Written request –
Exactly the lines from the start of the data through the line containing "RNG = np.random.default_rng(7)" should be output, with both ends kept and nothing added.

Records from a collection:

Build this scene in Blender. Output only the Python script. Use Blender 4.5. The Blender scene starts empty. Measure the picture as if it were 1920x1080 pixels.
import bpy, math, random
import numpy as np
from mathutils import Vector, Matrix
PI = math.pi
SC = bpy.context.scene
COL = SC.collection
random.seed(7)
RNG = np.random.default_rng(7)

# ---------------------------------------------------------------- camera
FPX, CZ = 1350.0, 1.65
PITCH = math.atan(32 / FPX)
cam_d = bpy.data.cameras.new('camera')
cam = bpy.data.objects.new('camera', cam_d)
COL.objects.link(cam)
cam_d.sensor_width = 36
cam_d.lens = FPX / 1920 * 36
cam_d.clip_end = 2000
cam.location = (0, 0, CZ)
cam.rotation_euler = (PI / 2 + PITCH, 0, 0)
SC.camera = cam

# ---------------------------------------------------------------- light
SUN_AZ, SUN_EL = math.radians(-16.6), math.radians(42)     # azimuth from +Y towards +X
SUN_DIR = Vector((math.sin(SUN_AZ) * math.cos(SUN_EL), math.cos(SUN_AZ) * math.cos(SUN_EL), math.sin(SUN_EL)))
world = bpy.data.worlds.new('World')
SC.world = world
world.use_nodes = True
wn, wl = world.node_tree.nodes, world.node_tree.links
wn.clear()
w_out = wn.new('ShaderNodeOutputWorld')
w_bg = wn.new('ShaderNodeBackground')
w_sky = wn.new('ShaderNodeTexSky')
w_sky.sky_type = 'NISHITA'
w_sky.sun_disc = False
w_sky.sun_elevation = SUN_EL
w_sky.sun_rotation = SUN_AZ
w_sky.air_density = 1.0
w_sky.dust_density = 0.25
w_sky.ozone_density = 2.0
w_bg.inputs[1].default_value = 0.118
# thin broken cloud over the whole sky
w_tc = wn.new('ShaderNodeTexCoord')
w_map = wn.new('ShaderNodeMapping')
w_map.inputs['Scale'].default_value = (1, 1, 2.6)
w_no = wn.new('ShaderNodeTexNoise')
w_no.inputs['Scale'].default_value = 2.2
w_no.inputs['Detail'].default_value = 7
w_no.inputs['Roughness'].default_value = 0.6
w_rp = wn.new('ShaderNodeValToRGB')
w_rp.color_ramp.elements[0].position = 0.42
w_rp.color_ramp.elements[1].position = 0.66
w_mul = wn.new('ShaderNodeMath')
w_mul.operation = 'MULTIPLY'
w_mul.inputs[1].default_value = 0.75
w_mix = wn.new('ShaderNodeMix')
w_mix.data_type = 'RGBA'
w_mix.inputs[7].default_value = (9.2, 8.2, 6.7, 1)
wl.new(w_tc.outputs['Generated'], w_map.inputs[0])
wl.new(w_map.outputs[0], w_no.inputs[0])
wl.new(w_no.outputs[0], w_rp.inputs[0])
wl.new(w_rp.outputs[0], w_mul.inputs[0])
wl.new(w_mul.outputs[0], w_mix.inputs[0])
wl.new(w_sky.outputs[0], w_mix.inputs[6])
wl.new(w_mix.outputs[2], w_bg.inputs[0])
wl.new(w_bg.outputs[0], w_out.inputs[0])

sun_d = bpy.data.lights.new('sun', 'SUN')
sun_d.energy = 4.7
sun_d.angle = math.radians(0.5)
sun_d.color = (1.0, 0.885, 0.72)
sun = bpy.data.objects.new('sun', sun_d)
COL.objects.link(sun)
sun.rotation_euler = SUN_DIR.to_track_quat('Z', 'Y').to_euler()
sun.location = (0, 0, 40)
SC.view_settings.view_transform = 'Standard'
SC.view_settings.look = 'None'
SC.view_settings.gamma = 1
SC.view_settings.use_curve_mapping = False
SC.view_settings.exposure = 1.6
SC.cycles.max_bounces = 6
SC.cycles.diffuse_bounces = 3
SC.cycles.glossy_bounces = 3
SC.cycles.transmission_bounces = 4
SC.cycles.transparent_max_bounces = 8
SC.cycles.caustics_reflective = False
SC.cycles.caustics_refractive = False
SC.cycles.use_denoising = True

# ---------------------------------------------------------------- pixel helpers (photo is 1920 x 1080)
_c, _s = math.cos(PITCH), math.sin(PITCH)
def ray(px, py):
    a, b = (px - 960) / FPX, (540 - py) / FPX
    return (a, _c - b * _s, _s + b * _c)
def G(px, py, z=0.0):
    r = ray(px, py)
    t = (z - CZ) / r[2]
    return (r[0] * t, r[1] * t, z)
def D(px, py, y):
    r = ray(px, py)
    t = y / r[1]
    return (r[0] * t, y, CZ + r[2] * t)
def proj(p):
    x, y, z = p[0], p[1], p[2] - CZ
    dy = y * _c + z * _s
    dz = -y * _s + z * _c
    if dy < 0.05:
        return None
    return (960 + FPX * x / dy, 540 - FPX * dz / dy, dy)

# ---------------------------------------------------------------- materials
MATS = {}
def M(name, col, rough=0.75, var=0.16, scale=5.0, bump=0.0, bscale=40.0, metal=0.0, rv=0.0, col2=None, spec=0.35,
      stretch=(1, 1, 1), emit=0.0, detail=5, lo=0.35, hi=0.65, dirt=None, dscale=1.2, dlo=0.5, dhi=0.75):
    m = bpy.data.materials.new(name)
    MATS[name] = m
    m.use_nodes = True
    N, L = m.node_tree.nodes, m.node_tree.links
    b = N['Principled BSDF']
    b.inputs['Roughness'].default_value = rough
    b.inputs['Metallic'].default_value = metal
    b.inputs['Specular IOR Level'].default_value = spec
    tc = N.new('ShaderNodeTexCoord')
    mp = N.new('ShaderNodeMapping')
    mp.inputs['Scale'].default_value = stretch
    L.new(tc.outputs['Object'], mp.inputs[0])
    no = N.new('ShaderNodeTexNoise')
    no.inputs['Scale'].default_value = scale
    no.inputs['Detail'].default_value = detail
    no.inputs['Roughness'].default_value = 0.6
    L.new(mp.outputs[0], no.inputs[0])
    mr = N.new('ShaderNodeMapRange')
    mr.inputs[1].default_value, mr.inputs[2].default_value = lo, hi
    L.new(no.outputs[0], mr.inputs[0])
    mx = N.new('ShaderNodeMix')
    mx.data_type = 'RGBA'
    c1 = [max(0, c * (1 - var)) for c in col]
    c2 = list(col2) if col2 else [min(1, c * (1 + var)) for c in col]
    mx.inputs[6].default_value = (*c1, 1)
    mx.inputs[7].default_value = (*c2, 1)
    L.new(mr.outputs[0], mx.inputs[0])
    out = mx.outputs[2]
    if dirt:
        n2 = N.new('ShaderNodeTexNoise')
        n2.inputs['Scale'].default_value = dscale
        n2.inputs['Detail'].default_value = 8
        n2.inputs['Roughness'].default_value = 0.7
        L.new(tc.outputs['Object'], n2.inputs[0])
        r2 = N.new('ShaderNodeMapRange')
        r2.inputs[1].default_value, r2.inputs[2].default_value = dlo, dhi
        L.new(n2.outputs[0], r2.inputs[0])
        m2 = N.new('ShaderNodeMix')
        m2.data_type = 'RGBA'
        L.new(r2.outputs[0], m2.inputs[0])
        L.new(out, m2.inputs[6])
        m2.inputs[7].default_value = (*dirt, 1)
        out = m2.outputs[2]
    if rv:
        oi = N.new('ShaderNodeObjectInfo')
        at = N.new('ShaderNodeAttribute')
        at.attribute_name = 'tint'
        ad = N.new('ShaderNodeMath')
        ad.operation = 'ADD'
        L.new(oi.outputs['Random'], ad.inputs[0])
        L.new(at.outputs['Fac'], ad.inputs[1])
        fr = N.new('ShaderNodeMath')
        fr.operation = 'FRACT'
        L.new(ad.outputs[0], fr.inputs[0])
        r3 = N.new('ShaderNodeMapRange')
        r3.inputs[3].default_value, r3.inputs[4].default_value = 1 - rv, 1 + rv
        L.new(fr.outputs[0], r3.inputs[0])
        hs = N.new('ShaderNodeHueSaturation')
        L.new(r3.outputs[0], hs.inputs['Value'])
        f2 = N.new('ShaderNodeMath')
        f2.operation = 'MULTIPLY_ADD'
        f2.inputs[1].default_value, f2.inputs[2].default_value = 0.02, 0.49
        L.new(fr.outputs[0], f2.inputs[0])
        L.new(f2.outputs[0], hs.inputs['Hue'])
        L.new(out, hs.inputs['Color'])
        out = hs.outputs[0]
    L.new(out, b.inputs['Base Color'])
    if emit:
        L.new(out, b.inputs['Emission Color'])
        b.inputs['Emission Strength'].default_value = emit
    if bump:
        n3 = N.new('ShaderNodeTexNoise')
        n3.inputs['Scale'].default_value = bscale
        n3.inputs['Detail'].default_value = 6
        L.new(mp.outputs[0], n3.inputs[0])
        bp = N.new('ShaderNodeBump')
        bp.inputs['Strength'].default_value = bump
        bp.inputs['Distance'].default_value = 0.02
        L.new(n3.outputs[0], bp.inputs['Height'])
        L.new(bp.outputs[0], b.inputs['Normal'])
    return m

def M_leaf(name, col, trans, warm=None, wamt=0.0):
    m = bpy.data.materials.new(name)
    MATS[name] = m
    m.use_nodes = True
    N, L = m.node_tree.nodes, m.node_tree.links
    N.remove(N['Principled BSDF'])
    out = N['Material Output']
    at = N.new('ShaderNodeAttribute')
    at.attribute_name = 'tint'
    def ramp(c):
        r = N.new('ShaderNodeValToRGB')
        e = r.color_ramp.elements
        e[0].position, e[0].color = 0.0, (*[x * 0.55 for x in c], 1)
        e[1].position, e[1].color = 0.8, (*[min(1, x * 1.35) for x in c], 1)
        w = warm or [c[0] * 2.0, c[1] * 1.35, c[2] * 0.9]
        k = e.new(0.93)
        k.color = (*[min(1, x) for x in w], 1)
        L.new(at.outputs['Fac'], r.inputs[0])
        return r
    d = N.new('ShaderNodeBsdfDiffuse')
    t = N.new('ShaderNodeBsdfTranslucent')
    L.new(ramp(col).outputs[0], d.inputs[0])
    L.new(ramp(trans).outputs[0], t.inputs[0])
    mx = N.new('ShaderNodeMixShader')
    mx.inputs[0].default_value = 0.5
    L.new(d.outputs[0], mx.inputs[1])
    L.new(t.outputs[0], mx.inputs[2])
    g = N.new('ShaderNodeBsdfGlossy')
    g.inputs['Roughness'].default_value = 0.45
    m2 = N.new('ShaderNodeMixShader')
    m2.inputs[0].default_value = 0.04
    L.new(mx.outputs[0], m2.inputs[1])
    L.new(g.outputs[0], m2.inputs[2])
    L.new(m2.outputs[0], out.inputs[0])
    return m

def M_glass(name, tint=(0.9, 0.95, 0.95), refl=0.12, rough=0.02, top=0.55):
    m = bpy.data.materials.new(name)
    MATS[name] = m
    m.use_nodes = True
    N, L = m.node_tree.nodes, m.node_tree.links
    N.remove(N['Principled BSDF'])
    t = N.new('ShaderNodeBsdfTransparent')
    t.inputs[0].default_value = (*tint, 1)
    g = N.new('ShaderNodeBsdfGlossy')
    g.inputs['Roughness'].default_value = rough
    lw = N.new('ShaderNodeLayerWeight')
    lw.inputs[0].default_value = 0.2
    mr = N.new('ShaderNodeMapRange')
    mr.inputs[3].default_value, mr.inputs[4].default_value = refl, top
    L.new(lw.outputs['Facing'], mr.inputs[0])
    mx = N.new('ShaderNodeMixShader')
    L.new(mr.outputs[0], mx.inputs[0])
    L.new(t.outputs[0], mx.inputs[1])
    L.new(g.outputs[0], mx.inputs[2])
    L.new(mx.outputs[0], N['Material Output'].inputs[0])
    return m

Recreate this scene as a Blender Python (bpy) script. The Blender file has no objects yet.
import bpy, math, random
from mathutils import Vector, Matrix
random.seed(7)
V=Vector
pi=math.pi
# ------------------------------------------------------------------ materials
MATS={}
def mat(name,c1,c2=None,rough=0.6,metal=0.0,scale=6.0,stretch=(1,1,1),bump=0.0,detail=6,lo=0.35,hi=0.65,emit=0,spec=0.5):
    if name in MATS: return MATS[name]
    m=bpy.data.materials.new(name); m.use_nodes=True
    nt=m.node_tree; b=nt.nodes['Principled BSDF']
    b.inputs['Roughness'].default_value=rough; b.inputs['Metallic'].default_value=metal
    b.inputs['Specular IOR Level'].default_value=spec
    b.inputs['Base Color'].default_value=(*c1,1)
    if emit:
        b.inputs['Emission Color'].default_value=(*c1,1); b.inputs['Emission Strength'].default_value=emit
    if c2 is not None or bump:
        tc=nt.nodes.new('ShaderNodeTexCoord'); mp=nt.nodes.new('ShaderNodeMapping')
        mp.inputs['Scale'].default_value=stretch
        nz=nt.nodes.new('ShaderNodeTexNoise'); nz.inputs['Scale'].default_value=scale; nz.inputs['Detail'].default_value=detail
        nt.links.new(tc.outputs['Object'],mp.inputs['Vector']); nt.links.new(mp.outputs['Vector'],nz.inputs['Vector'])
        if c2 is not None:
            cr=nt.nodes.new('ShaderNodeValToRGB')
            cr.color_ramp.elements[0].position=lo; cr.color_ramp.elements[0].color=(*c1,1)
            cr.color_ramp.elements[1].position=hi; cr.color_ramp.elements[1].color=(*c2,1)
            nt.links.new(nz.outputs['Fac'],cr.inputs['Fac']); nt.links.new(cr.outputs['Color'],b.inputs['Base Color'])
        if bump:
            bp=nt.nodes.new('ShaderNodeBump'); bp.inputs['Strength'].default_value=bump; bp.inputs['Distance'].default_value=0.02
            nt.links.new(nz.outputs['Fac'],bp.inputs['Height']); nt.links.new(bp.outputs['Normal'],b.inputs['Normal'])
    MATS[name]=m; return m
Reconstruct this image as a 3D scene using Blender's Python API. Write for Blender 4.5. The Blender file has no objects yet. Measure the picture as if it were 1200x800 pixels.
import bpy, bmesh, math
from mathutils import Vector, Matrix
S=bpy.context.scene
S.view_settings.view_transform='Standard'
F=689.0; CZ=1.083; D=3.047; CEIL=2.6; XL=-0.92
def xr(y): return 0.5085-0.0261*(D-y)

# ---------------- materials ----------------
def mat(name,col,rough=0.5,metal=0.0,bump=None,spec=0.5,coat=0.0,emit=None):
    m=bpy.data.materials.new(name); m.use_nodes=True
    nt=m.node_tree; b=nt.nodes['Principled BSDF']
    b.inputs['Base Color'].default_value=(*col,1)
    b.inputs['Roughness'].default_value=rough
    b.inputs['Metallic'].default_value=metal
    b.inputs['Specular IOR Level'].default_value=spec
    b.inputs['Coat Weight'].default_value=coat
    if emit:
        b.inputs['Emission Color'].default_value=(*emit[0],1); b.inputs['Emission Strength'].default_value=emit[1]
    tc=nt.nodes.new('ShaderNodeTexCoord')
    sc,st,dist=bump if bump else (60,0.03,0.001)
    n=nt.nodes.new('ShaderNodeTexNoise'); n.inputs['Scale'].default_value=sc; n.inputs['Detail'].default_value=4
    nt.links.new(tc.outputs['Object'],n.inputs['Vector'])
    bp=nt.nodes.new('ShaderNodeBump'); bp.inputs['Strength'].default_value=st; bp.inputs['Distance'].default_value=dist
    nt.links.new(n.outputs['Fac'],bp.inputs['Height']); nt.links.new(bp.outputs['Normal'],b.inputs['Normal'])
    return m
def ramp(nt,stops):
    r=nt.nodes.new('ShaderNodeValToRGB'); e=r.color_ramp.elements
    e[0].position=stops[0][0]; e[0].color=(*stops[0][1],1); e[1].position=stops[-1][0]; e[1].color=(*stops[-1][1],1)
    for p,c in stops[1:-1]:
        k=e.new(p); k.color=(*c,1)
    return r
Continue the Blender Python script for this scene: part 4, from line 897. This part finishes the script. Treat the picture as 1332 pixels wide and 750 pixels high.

Response to the exercise –
Build this scene in Blender. Output only the Python script. Use Blender 4.5. The Blender scene starts empty. Measure the picture as if it were 1920x1080 pixels.
import bpy, math, random
import numpy as np
from mathutils import Vector, Matrix
PI = math.pi
SC = bpy.context.scene
COL = SC.collection
random.seed(7)
RNG = np.random.default_rng(7)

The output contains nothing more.